En réponse au massacre commis par le Hamas, Israël a lancé une campagne aérienne, maritime et terrestre dans la bande de Gaza, avec pour objectif de détruire les capacités militaires du groupe terroriste, de l’écarter du pouvoir et de l’éliminer. L’armée a indiqué qu’elle prenait pour cible tous les sites où opère le Hamas.
Il y a eu de nombreux affrontements en Cisjordanie depuis le début de la guerre à Gaza.
Les troupes ont arrêté plus de 1 570 Palestiniens qui étaient recherchés en Cisjordanie, notamment 950 qui étaient affiliés au Hamas, a précisé Tsahal.

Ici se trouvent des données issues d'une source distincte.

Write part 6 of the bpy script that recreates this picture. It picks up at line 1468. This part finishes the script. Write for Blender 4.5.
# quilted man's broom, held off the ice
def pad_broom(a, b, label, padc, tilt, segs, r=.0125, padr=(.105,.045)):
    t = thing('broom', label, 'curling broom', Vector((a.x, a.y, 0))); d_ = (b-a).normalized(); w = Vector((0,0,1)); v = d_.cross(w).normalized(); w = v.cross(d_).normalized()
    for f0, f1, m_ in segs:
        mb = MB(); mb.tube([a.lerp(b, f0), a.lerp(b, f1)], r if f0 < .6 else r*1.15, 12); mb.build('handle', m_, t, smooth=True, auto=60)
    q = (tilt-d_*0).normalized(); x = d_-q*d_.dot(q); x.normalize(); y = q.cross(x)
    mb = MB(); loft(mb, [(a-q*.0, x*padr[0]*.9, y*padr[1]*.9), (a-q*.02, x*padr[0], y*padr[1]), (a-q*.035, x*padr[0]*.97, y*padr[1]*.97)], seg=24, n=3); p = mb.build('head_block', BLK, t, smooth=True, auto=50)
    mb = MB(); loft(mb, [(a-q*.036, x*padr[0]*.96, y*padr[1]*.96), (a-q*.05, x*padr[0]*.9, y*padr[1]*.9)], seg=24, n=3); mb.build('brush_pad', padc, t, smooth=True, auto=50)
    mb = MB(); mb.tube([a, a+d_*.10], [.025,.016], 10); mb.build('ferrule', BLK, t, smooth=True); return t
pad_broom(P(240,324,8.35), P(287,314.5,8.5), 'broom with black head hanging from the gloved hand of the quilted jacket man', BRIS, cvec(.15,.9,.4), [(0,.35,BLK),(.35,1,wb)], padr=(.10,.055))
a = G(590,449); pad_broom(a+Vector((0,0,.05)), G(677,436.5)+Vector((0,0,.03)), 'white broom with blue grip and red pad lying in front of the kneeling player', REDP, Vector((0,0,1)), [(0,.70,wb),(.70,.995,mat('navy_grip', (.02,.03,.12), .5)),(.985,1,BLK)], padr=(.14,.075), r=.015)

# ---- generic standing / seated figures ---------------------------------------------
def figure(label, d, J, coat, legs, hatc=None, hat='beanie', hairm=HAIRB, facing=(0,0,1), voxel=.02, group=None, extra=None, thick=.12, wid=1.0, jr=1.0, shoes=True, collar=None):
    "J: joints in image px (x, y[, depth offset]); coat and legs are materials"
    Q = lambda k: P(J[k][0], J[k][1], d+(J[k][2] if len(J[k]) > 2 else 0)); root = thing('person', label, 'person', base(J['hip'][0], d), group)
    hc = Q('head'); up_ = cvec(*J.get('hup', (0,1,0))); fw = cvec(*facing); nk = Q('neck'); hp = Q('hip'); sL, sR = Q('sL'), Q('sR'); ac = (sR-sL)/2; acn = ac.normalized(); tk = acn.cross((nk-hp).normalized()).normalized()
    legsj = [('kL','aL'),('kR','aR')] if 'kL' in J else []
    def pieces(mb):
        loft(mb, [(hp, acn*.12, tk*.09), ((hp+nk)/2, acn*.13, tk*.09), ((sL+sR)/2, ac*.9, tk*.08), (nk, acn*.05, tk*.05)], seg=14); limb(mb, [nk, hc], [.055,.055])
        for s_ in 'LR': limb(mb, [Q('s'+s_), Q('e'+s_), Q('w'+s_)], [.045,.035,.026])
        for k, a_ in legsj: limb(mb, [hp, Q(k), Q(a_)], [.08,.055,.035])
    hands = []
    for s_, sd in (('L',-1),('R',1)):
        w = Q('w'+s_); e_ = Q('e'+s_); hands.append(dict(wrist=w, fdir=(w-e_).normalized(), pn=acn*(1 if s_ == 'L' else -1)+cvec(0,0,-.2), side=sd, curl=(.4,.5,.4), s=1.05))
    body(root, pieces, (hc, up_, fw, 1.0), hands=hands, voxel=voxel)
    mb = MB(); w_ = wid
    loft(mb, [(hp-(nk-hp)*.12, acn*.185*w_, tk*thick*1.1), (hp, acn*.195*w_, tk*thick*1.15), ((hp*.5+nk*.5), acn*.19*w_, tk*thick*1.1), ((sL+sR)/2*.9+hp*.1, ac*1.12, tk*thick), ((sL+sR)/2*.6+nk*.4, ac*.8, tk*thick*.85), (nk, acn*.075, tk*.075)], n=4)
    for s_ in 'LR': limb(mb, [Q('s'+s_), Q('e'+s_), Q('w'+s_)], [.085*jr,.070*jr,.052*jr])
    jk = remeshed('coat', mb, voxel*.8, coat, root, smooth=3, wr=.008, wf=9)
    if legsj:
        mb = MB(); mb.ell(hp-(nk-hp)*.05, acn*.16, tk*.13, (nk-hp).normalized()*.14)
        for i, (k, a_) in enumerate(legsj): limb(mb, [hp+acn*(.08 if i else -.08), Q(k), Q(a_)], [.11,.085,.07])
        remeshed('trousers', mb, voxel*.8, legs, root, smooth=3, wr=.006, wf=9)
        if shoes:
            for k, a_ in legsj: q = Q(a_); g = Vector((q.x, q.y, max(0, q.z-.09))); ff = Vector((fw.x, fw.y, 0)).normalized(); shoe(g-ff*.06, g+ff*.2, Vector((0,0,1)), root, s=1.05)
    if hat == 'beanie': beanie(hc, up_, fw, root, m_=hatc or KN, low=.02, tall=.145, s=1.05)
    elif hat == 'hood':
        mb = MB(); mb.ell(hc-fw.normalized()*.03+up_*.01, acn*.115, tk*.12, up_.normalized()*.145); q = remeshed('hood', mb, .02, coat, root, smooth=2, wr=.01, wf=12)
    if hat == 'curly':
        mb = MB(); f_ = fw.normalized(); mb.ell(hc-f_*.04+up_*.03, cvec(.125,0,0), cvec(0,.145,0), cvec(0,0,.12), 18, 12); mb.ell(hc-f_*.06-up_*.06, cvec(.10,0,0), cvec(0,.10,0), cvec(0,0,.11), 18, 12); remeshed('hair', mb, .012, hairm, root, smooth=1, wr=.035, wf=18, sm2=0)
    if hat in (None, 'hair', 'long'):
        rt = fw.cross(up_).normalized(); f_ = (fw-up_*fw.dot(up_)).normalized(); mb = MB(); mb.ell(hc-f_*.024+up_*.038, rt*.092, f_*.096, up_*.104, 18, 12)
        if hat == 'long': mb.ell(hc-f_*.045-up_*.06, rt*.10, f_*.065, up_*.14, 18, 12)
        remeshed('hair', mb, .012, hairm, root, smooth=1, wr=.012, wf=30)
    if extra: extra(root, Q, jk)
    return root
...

Selon les données du ministère de la Santé, placé sous le contrôle de l’Autorité palestinienne, au moins 176 Palestiniens de Cisjordanie ont été tués par les forces israéliennes – et quelques-uns par des partisans du mouvement pro-implantation – depuis le 7 octobre.
Pour l’ONU, dans près de la moitié des cas de violences menées par des résidents d’implantation, « les forces de sécurité israéliennes les accompagnaient ou les soutenaient activement ».
« De notre point de vue, on dirait que les extrémistes du mouvement pro-implantation essayent d’ouvrir un nouveau front », affirme à l’AFP Dani Brodsky, directeur de Rabbins pour les droits de l’Homme dans les Territoires palestiniens.
« C’est dur de perdre cette saison de récolte, mais nous prions pour la paix et nous sommes prêts à travailler pour », ajoute-t-il. Il porte des gants de hockey rembourrés pour amoindrir les coups si des partisans du mouvement pro-implantation devaient faire leur apparition.
Ascherman cite l’Ancien Testament pour expliquer la situation difficile des Palestiniens en Cisjordanie, évoquant le verset où Abraham, père spirituel de la foi juive, s’insurge contre la décision furieuse qui a été prise par Dieu d’éradiquer la ville de Sodome pour punir les péchés de ses résidents.